+++ Listing

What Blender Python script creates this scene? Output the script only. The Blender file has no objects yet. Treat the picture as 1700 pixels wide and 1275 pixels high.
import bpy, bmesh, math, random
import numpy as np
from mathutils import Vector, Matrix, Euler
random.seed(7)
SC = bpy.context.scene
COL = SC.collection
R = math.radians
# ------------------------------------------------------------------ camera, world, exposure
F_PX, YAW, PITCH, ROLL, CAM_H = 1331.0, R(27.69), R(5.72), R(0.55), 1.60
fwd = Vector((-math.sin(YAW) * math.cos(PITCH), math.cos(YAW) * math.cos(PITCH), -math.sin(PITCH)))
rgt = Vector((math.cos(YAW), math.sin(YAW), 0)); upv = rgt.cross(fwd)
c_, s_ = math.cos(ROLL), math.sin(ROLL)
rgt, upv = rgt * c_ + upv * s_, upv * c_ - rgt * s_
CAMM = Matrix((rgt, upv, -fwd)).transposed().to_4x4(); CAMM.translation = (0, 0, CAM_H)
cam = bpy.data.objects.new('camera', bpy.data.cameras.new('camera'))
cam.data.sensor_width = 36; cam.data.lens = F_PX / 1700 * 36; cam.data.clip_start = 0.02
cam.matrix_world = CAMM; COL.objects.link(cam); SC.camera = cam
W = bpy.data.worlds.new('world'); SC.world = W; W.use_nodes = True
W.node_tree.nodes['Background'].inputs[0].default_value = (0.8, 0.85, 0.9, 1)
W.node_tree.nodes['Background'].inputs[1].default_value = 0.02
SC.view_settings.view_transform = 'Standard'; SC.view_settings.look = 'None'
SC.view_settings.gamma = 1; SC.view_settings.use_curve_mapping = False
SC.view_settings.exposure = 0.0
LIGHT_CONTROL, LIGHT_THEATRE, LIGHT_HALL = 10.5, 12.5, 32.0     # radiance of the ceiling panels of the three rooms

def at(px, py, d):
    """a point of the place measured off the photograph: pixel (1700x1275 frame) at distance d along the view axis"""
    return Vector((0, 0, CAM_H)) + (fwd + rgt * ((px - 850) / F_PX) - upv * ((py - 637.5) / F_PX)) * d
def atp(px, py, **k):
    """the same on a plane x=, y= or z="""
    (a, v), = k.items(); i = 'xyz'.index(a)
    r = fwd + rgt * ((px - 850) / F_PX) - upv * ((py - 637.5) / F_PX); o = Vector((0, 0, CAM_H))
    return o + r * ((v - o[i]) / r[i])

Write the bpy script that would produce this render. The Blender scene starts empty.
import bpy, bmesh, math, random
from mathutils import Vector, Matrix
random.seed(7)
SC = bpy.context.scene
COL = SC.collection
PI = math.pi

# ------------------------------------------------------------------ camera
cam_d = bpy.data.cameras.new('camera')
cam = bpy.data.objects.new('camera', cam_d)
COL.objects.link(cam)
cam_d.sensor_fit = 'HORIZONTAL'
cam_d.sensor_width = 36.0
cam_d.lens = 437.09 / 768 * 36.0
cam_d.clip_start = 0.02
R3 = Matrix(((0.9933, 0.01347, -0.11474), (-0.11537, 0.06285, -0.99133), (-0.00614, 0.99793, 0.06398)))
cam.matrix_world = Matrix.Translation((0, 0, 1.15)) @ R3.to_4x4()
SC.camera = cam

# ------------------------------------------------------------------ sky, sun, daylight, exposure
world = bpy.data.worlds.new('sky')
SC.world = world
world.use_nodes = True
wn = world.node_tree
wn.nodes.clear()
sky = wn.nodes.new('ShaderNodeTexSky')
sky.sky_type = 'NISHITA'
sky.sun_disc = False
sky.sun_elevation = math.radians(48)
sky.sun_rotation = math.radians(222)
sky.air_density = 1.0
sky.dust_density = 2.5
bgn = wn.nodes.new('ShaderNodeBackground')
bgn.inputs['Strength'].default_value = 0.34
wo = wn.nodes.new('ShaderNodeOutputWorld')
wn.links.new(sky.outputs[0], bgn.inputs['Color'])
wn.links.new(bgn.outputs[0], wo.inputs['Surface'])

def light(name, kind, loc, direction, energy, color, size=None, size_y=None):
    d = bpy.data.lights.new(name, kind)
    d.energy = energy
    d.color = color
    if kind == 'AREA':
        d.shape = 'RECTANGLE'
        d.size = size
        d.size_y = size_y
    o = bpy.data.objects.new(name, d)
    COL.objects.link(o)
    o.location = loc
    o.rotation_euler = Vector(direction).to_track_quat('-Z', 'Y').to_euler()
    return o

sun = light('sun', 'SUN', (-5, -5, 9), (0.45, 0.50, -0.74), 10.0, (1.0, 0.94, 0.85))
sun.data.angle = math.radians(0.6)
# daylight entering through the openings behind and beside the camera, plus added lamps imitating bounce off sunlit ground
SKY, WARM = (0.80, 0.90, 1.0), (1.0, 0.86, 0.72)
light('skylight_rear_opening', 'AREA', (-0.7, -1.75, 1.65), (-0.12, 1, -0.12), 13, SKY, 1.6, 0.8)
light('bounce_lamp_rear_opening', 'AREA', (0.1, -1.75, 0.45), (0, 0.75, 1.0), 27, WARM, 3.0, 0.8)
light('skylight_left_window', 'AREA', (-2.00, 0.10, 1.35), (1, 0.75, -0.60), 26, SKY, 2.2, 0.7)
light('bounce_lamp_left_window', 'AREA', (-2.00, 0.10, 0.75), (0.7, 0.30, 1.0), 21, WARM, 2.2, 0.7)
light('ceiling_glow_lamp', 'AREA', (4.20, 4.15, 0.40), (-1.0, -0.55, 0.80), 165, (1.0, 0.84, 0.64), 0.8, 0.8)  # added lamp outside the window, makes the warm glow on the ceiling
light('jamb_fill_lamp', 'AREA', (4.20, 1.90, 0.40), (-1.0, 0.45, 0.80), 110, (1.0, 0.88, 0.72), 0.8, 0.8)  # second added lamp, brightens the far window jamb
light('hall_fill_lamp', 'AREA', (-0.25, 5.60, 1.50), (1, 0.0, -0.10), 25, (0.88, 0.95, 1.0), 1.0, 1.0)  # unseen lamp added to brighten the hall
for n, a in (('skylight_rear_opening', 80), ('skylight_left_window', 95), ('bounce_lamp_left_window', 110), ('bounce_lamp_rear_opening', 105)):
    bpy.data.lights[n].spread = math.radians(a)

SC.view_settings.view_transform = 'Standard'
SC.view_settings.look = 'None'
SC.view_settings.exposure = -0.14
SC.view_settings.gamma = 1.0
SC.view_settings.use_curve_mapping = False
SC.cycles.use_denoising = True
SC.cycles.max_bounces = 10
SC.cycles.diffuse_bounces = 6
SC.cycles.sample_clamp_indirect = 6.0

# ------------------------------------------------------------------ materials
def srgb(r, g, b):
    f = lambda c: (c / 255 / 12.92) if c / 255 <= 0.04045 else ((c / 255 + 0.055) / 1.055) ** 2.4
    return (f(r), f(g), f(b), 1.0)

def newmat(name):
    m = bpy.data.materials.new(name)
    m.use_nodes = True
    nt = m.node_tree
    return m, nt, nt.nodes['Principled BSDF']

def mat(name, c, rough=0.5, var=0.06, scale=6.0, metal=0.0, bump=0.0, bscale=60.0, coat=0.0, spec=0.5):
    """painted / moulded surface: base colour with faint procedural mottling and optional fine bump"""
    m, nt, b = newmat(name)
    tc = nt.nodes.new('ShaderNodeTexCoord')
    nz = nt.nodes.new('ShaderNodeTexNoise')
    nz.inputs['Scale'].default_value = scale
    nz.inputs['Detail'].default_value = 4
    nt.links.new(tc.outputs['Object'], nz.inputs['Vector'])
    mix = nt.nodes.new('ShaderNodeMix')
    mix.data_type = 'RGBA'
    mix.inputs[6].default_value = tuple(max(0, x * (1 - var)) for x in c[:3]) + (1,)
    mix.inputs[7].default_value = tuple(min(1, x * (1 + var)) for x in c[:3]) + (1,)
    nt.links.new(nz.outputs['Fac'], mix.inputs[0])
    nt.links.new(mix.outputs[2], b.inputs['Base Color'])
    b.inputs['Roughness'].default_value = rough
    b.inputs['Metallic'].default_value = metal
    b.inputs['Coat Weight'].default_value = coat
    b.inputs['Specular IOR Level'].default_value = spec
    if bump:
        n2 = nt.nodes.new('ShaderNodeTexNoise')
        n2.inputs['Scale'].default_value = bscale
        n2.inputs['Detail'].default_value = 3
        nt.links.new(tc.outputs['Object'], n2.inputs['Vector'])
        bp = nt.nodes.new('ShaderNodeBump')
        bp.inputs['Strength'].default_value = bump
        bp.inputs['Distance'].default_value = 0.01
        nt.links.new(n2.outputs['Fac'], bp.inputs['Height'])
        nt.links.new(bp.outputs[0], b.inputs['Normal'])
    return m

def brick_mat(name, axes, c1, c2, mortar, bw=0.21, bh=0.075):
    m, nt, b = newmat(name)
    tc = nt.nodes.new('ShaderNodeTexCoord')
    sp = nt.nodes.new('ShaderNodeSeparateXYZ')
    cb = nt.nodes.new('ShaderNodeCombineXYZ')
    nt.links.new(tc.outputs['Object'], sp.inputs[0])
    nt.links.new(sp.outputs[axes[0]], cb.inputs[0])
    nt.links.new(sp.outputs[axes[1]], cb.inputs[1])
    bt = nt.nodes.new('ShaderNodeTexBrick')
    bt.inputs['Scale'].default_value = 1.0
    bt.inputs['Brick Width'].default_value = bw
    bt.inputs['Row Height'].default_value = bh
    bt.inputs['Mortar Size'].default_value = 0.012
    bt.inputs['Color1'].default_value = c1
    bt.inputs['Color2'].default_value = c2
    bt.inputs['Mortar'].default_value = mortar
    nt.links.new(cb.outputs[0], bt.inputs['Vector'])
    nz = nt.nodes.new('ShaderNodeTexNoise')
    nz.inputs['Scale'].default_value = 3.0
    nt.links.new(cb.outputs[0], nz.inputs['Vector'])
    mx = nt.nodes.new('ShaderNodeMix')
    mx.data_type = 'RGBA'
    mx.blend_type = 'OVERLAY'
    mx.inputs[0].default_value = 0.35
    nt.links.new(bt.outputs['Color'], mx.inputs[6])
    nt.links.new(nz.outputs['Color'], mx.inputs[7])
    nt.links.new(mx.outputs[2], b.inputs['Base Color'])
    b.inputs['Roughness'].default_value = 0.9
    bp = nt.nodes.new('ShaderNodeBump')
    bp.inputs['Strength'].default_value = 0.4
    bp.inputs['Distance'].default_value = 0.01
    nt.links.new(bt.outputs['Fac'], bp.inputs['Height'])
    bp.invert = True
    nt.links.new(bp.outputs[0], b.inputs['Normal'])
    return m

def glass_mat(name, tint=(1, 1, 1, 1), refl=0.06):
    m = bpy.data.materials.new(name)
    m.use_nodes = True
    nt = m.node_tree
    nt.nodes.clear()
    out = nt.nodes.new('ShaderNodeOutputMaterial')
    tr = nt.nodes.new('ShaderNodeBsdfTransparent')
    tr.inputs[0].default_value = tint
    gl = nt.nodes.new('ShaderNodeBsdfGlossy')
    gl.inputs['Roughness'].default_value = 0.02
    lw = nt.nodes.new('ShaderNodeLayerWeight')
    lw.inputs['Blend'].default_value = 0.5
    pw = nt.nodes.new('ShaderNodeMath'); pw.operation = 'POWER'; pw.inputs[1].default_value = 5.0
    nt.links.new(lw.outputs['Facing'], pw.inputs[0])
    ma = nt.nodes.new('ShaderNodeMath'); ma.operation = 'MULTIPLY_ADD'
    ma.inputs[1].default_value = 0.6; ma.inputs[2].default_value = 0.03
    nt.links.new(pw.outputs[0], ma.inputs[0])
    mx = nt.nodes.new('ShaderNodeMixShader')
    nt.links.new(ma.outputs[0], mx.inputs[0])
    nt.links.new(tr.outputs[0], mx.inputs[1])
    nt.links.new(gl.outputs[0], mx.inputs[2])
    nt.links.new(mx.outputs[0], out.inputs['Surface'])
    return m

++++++

= Short task =
Everything from the line containing "Write the bpy" down to the line containing "PI = math.pi" should be repeated exactly, with both end lines kept and no other lines added.

= Solved exercise =
Write the bpy script that would produce this render. The Blender scene starts empty.
import bpy, bmesh, math, random
from mathutils import Vector, Matrix
random.seed(7)
SC = bpy.context.scene
COL = SC.collection
PI = math.pi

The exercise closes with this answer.